### WORK TO BE COMPLETED
Only the lines from the start up to and including the line containing "from mathutils import Vector, Matrix" should be repeated, word for word.

■ ■ ■ ■

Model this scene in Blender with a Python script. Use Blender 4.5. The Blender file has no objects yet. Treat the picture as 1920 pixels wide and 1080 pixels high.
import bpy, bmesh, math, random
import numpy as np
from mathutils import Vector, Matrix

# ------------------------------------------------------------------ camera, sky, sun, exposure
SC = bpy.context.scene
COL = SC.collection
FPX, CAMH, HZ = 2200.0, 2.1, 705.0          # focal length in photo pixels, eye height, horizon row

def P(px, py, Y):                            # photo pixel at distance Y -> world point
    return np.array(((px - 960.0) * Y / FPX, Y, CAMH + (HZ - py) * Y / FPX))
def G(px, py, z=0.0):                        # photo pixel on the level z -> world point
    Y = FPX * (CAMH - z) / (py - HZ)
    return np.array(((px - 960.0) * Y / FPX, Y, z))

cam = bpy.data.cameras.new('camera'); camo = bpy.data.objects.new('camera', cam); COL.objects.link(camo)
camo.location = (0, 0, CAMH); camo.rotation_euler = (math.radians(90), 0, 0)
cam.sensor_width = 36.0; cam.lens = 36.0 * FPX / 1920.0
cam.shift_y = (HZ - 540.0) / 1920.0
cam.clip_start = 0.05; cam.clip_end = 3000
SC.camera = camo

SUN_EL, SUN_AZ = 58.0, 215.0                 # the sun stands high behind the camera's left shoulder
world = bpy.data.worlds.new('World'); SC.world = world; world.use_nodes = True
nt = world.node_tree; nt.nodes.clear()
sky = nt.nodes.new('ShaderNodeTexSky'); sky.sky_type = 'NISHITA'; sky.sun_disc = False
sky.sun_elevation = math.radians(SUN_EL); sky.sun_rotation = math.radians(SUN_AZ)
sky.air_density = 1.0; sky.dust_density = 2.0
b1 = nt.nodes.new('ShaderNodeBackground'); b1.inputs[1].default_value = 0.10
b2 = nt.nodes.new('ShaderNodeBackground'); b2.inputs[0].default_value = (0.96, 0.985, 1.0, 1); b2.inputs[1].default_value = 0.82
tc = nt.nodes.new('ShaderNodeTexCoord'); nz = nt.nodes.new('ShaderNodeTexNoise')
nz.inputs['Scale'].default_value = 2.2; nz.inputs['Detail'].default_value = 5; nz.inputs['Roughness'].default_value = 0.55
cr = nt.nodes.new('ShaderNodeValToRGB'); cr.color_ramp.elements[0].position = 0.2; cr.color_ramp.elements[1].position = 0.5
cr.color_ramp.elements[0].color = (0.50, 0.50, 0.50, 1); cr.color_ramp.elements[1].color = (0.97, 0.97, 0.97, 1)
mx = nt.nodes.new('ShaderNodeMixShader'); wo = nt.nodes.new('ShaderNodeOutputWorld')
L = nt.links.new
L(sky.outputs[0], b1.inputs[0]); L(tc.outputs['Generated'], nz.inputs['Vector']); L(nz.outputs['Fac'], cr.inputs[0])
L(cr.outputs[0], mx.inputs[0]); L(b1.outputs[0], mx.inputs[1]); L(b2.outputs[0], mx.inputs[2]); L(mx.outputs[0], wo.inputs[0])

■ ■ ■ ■

### RESULT OF THIS EXERCISE
Model this scene in Blender with a Python script. Use Blender 4.5. The Blender file has no objects yet. Treat the picture as 1920 pixels wide and 1080 pixels high.
import bpy, bmesh, math, random
import numpy as np
from mathutils import Vector, Matrix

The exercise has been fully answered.